Do such people have “inherent worth and dignity?”  Of course.  They, too, descend from the stars and are intimately interrelated with all that is.  And there is a difference between a person and their behavior … their actions.  We could make this distinction to say that every one is welcome here, but not every kind of behavior is.

Still some people have so bonded their beliefs and their actions that they are indistinguishable.  With some people you can’t separate the to, and those people are not welcome here; those people should not be welcome here.  Because if we do extend our welcome to them, we’ll be closing it off to others.  (Or won’t feel themselves to be welcome, which is really the same thing.)

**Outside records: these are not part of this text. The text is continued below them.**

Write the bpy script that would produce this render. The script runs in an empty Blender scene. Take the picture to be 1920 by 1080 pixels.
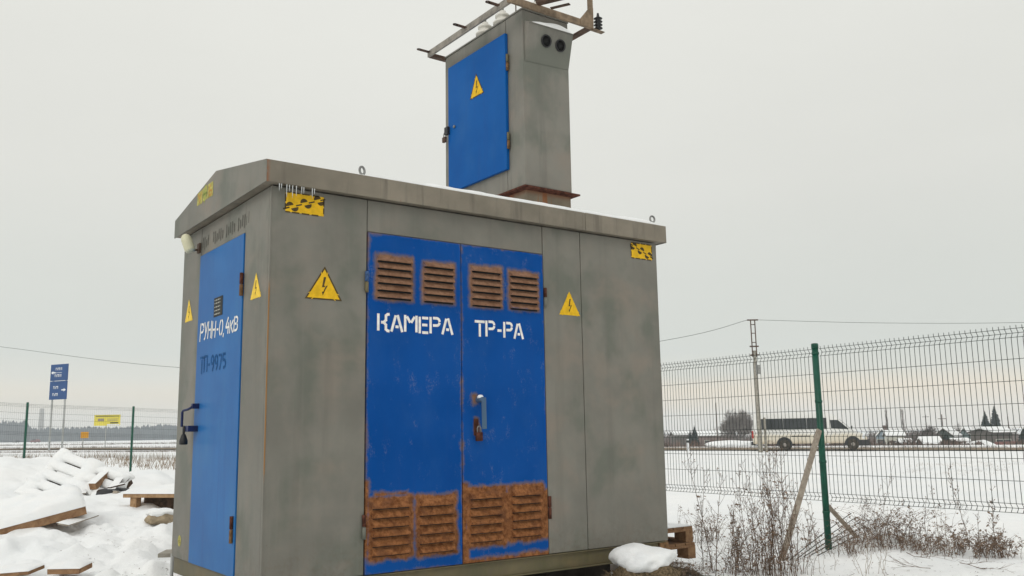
import bpy, bmesh, math, random
import numpy as np
from mathutils import Vector, Matrix
random.seed(7)
rng = np.random.default_rng(7)
scene = bpy.context.scene
COL = scene.collection
R = math.radians
PI = math.pi

# ------------------------------------------------------------------ camera
CAMP = Vector((-1.8319, -4.8126, 0.784)); YAW, PITCH, ROLL, F = 0.6304, 0.16, -0.0158, 1690.0
fw = Vector((math.sin(YAW)*math.cos(PITCH), math.cos(YAW)*math.cos(PITCH), math.sin(PITCH)))
_r = Vector((math.cos(YAW), -math.sin(YAW), 0)); _u = _r.cross(fw)
rt = _r*math.cos(ROLL) + _u*math.sin(ROLL); up = -_r*math.sin(ROLL) + _u*math.cos(ROLL)
cam = bpy.data.cameras.new('camera'); co = bpy.data.objects.new('camera', cam); COL.objects.link(co)
m = Matrix.Identity(4)
for i in range(3):
    m[i][0] = rt[i]; m[i][1] = up[i]; m[i][2] = -fw[i]; m[i][3] = CAMP[i]
co.matrix_world = m
cam.sensor_width = 36; cam.lens = F/1920*36; cam.clip_start = .05; cam.clip_end = 9000
scene.camera = co
HF = Vector((math.sin(YAW), math.cos(YAW), 0)); HR = Vector((math.cos(YAW), -math.sin(YAW), 0))

# ------------------------------------------------------------------ node helpers
class X:
    """a socket one can do arithmetic with"""
    def __init__(s, nt, sock): s.nt = nt; s.k = sock
    def _m(s, op, *a):
        n = s.nt.nodes.new('ShaderNodeMath'); n.operation = op
        for i, v in enumerate((s,)+a):
            if isinstance(v, X): s.nt.links.new(v.k, n.inputs[i])
            else: n.inputs[i].default_value = v
        return X(s.nt, n.outputs[0])
    def __add__(s, o): return s._m('ADD', o)
    __radd__ = __add__
    def __sub__(s, o): return s._m('SUBTRACT', o)
    def __rsub__(s, o): return (s*-1)+o
    def __mul__(s, o): return s._m('MULTIPLY', o)
    __rmul__ = __mul__
    def __truediv__(s, o): return s._m('DIVIDE', o)
    def __pow__(s, o): return s._m('POWER', o)
    def abs(s): return s._m('ABSOLUTE')
    def max(s, o): return s._m('MAXIMUM', o)
    def min(s, o): return s._m('MINIMUM', o)
    def step(s, a, b):
        n = s.nt.nodes.new('ShaderNodeMapRange'); n.interpolation_type = 'SMOOTHSTEP'
        s.nt.links.new(s.k, n.inputs[0]); n.inputs[1].default_value = a; n.inputs[2].default_value = b
        return X(s.nt, n.outputs[0])
def pos(nt):
    g = nt.nodes.new('ShaderNodeNewGeometry'); sp = nt.nodes.new('ShaderNodeSeparateXYZ')
    nt.links.new(g.outputs['Position'], sp.inputs[0])
    return g.outputs['Position'], [X(nt, sp.outputs[i]) for i in range(3)]
def noise(nt, vec, scale, detail=4, rough=.55, sxyz=None):
    if sxyz:
        mp = nt.nodes.new('ShaderNodeMapping'); mp.inputs['Scale'].default_value = sxyz
        nt.links.new(vec, mp.inputs[0]); vec = mp.outputs[0]
    n = nt.nodes.new('ShaderNodeTexNoise'); n.inputs['Scale'].default_value = scale
    n.inputs['Detail'].default_value = detail; n.inputs['Roughness'].default_value = rough
    nt.links.new(vec, n.inputs['Vector'])
    return X(nt, n.outputs[0])
def mix(nt, f, a, b):
    n = nt.nodes.new('ShaderNodeMix'); n.data_type = 'RGBA'
    for v, i in ((f, 0), (a, 6), (b, 7)):
        if isinstance(v, X): nt.links.new(v.k, n.inputs[i])
        elif i == 0: n.inputs[0].default_value = v
        else: n.inputs[i].default_value = (*v, 1)
    return X(nt, n.outputs[2])
def material(name, rough=.6, spec=.3, metal=0):
    mt = bpy.data.materials.new(name); mt.use_nodes = True
    b = mt.node_tree.nodes['Principled BSDF']
    b.inputs['Roughness'].default_value = rough; b.inputs['Specular IOR Level'].default_value = spec
    b.inputs['Metallic'].default_value = metal
    return mt, mt.node_tree, b
def setc(nt, b, c, inp='Base Color'):
    if isinstance(c, X): nt.links.new(c.k, b.inputs[inp])
    elif isinstance(c, tuple): b.inputs[inp].default_value = (*c, 1)
def bump(nt, b, h, dist=.01, strength=.5):
    n = nt.nodes.new('ShaderNodeBump'); n.inputs['Distance'].default_value = dist; n.inputs['Strength'].default_value = strength
    nt.links.new(h.k, n.inputs['Height']); nt.links.new(n.outputs[0], b.inputs['Normal'])

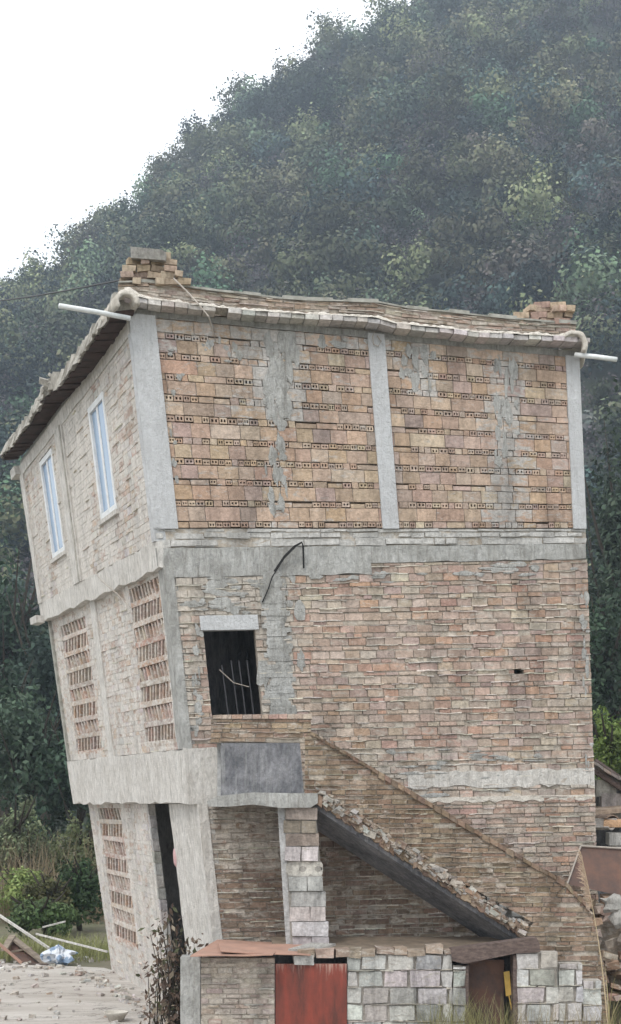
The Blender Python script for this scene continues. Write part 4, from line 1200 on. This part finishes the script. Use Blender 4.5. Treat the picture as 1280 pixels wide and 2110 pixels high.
tile(1252, 1686, 22.8, .14, .40, .3, .3, "brown roof tile fragment behind the broken white tile", (.30, .22, .17))
m = MB(); q = [W(1199, 1744, 21.0), W(1330, 1752, 21.1), W(1340, 1862, 20.7), W(1262, 1842, 20.72), W(1170, 1822, 20.7)]
m.prism(q[::-1], (.01, .03, .01)); tag(m.build("rusty_panel", M_RUST, origin=q[0]), "dark rust-brown metal panel leaning beside the foot of the stairs", "metal panel")
m = MB(); m.tube([W(1197, 1743, 20.97), W(1330, 1751, 21.07)], .014, .014, 6); m.tube([W(1197, 1743, 20.97), W(1169, 1822, 20.68)], .012, .012, 6)
o = m.build("panel_rim", M_WIRE, bpy.data.objects["rusty_panel"])
m = MB()
for _ in range(90):
    x = U(1205, 1400); yy = U(1850, 2080); 
    m.box(W(x, yy, 20.6 + U(-.1, .3) - (yy - 1850) * .002), (U(.1, .26), U(.1, .24), U(.06, .12)), (U(-.3, .3), U(-.3, .3), U(0, 3)), (*vary(R.choice(DRK + PNK)), .25), 0, .02)
m.prism([W(1215, 1870, 20.9), W(1240, 2060, 20.75), W(1262, 2160, 20.7), W(1500, 2160, 20.7), W(1500, 1860, 20.9)][::-1], (0, .8, 0), (.3, .25, .2, .4))
tag(m.build("rubble_heap", M_OLD), "heap of broken bricks and earth at the lower right border", "rubble", kind="stuff")
def rock(px, py, d, r, label, seed):
    import bmesh
    bm = bmesh.new(); bmesh.ops.create_icosphere(bm, subdivisions=2, radius=r)
    for v in bm.verts:
        n = mnoise.noise(v.co * (1.6 / r) + Vector((seed, 0, 0))); v.co *= 1 + .9 * n; v.co.z *= .7; v.co.y *= .6
    mb = MB(); mb.add([v.co.copy() for v in bm.verts], [tuple(v.index for v in f.verts) for f in bm.faces]); bm.free()
    o = mb.build("broken_concrete", M_ROCK, origin=(0, 0, 0)); o.location = W(px, py, d); tag(o, label, "rubble")
rock(1262, 1862, 20.3, .17, "pale jagged lump of broken concrete below the rusty panel", 3.1)
rock(1292, 1890, 20.25, .2, "greyer concrete lump at the right border below the rusty panel", 8.7)

# ------------------------------------------------------------------ things left of the house
bz = W(242, HY, 22.6)
m = MB(); n = 20; prof = [(.02, .0), (.11, .0), (.18, .14), (.195, .145), (.18, .12), (.10, .018), (.0, .016)]
vs = []; fs = []
for r_, z_ in prof:
    for i in range(n): vs.append((bz.x + math.cos(6.283 * i / n) * r_, 22.45 + math.sin(6.283 * i / n) * r_, .006 + z_))
for k in range(len(prof) - 1):
    for i in range(n): fs.append((k * n + i, k * n + (i + 1) % n, (k + 1) * n + (i + 1) % n, (k + 1) * n + i))
m.add(vs, fs, (.50, .47, .42)); tag(m.build("enamel_bowl", M_METAL, origin=(bz.x, 22.45, 0), smooth=True), "pale wide bowl standing on the courtyard floor", "bowl")
def plank(a, b, w, h, label, m_=M_WOOD):
    a, b = Vector(a), Vector(b); d = (b - a); u = d.normalized(); s = u.cross(Vector((0, 0, 1))).normalized() * w / 2; up = Vector((0, 0, h))
    m = MB(); m.hexa([a - s, b - s, b - s + up, a - s + up, a + s, b + s, b + s + up, a + s + up])
    tag(m.build("scrap_plank", m_, origin=a), label, "plank", "scrap planks left of the house")
dz = 30.9
plank(W(-6, 1885, 32), W(102, 1957, dz), .05, .05, "long pale stick slanting down over the scrap heap", M_PLAST)
plank(W(24, 1933, dz), W(98, 1991, 30.2), .16, .05, "broad weathered plank forming the top of the scrap heap")
plank(W(8, 1960, 30.4), W(26, 1931, dz), .14, .05, "short plank standing at the heap's left end")
plank(W(-4, 1945, 30.2), W(46, 1988, 30.15), .10, .05, "pinkish board along the lower left of the heap", M_PINKRUST)
plank(W(15, 1965, 30.6), W(66, 1955, 30.7), .08, .04, "thin board lying inside the heap")
plank(W(42, 1986, 30.15), W(100, 1990, 30.12), .07, .035, "dark batten lying along the ground in front of the heap", M_DKWOOD)
plank(W(75, 1926, 31), W(222, 1963, 29.6), .035, .035, "long straight pale pole running from the heap to the house corner", M_PLAST)
plank(W(88, 1912, 31.6), W(135, 1900, 31.8), .05, .03, "short pale stick lying in the grass above the heap", M_PLAST)
m = MB(); m.prism([W(20, 1930, dz + .1), W(92, 1990, 30.4), W(45, 1988, 30.4), W(10, 1958, 30.6)][::-1], (0, .25, 0)); tag(m.build("brown_board", M_RUST, origin=W(40, 1965, 30.6)), "dark brown board filling the middle of the scrap heap", "board", "scrap planks left of the house")
m = MB(); ctr = W(122, 1972, 30.1); vs = []; fs = []; n, k2 = 22, 12
for j in range(k2 + 1):
    for i in range(n):
        a = 6.283 * i / n; t = j / k2; r_ = .26 * math.sin(math.pi * (t * .86 + .1)) * (1 + 1.1 * mnoise.noise(Vector((math.cos(a) * 2.6, math.sin(a) * 2.6, t * 4))))
        vs.append((ctr.x + math.cos(a) * r_, ctr.y + math.sin(a) * r_ * .8, .006 + t * .40 + .10 * mnoise.noise(Vector((a, t * 4, 2)))))
for j in range(k2):
    for i in range(n): fs.append((j * n + i, j * n + (i + 1) % n, (j + 1) * n + (i + 1) % n, (j + 1) * n + i))
fs.append(tuple(range(n - 1, -1, -1))); fs.append(tuple(k2 * n + i for i in range(n)))
m.add(vs, fs)
def bag_fn(t, b, N):
    t.links.new(mixc(t, N, ramp(t, N, noise(t, N, 5, 3, .5, (1, 1, 1)), .47, .53), (.62, .65, .70), (.22, .30, .42)), b.inputs["Base Color"])
tag(m.build("plastic_sack", mat("blue_white_sack", bag_fn, .5), origin=(ctr.x, ctr.y, 0)), "crumpled blue and white plastic sack beside the scrap planks", "sack")
m = MB()
for _ in range(380):
    q_ = U(0, 1)
    if q_ < .4: x, y = U(-9.5, -4.6), U(29.2, 31.2)
    elif q_ < .6: x, y = U(-6.5, -2.6), U(22, 29)
    else:
        tt_ = U(0, 1); x, y = lerp(-1.6, -4.3, tt_) - abs(R.gauss(0, .22)) - .05, lerp(21.3, 28.8, tt_)
    z_ = U(.02, .07); m.box((x, y, z_ * .4), (z_ * U(1, 2.4), z_ * U(1, 2), z_), (U(-.3, .3), U(-.3, .3), U(0, 3)), (*vary(R.choice(PALE + PNK[:2] + BLK)), .5), 0, z_ * .2)
tag(m.build("gravel_debris", M_OLD), "scattered chips of brick and mortar along the wall foot and the yard's far edge", "debris", kind="stuff")
m = MB(); m.prism([W(214, 2026, 28.6), W(234, 2003, 28.7), W(235, 2018, 28.6), W(222, 2028, 28.5)], (.05, .5, 0)); tag(m.build("dark_board", M_DKWOOD, origin=W(228, 2020, 28.6)), "small dark board propped against the far corner of the pale wall", "board")
p = A1.pt(d1[0] + .004, A1.inv(366, 1765)[1], -.02)
m = MB()
for k in range(8): 
    pass
import bmesh
bm = bmesh.new(); bmesh.ops.create_uvsphere(bm, u_segments=14, v_segments=10, radius=.11)
for v in bm.verts:
    v.co.z *= 1.5; v.co.x *= .7; v.co *= 1 + .18 * mnoise.noise(v.co * 9)
m.add([v.co + p for v in bm.verts], [tuple(v.index for v in f.verts) for f in bm.faces]); bm.free()
tag(m.build("pink_bundle", M_PINK, origin=p, smooth=True), "pink cloth bundle hanging just inside the tall dark doorway", "bundle")

# ------------------------------------------------------------------ haze: one box of thin air round camera and scene
hz = MB(); hz.box((10, 190, 100), (700, 660, 204))
def haze_mat():
    m = bpy.data.materials.new("haze_air"); m.use_nodes = True; t = m.node_tree; t.nodes.clear()
    o = t.nodes.new("ShaderNodeOutputMaterial"); v = t.nodes.new("ShaderNodeVolumePrincipled")
    v.inputs["Color"].default_value = (.72, .84, 1.0, 1); v.inputs["Density"].default_value = .00075; v.inputs["Anisotropy"].default_value = .2
    t.links.new(v.outputs[0], o.inputs["Volume"]); return m
h = hz.build("haze", haze_mat()); h["kind"] = "stuff"; h["label"] = "thin pale haze in the air in front of the wooded hill"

I know longer say, “all are welcome here.”  Instead, just about every Sunday I say, “We are a Unitarian Universalist congregation that welcomes all who welcome all.”  Semantics?  Perhaps.  But words matter, and thinking carefully about what you say and the impact your words may have is, itself, a step toward greater justice.  If we are to be true to our Unitarian Universalist principles and values, then we need to be a congregation that is sure enough about who we are what we stand for, that we can be equally clear about who we are not, and what we will not stand for.  Not everyone should be welcome here, because not every kind of behavior should be welcome here, and sometimes you just can’t discern a difference.  You can’t be anybody you want to be here, because there are some ways of being that are anathema to who we are, because we’re committed to being a safe and nurturing place for those for whom there are so few, a place where we can sing that song that for far too long was rarely sung, and rarely very loudly. 

If you have felt unwelcome because of who you are, whom you love, how you express your identity, your situation in life … if you wish to make this a community that strives to invite the uninvited … then we have a place here.  Ours is, ours needs to be, a community that welcomes all who welcome all.